There are a few issues at play here. First, the issue of Kong’s compensation.

Compensation for portfolio managers at hedge funds is usually structured so that portfolio managers share in the fund’s growth each year. If a $1 billion fund gains 50%, for example, that’s $500 million in total profits for the fund, which is split (typically) 80%/20% by the investors and fund managers.

To earn $74 million by typical standards, Kong would probably have had to have been the sole manager of the $1.2 billion Structured Servicing Holdings, which gained 134% in 2009 (he probably wasn’t; SPM founder/boss Brownstein (and perhaps Mok too) appears to co-manage every SPM fund), or the manager of multiple funds.

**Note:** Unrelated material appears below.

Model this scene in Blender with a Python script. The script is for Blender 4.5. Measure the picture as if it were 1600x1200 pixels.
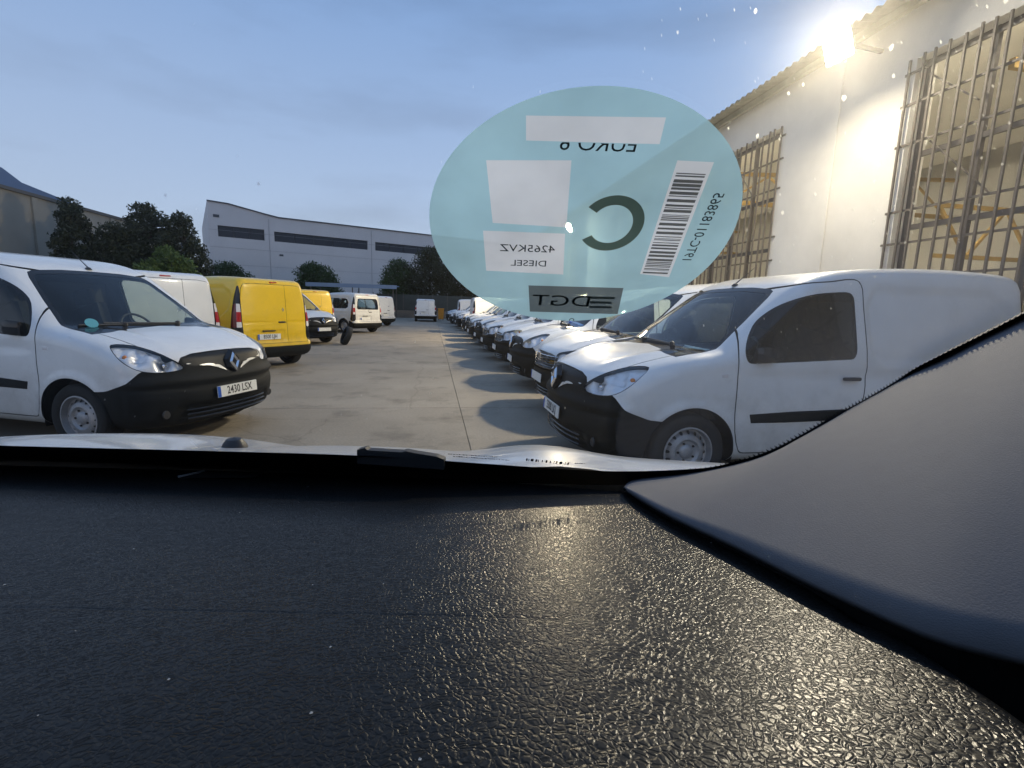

But it doesn’t appear that he is.

Brownstein and Mok are listed as the managers of the fund that earned +49.5%, SPM’s $1.2 billion Structured Servicing Holdings LP fund. Mok is also listed as the top manager of SPM Core, the firm’s ~$400 million mortgage-backed arbitrage fund. SPM Core gained 30.8% in 2010 and in 2009, gained 53.6%. And Mok also managed SPM Opportunity, which gained 100.2% in 2009 (and 30.8% in 2010).

Don Brownstein

The 50% dip in the fund’s returns might be explained by Kong’s departure, but it’s also likely to be the result of a less profittable year for distressed mortgage properties.Just two months ago, in January, Brownstein was celebrating earning the #1 best returns in Bloomberg’s annual ranking.

Little did we know there was internal strife going on with his partner, Kong, who took the back-burner as Don Brownstein got the media spot light beause he founded SPM.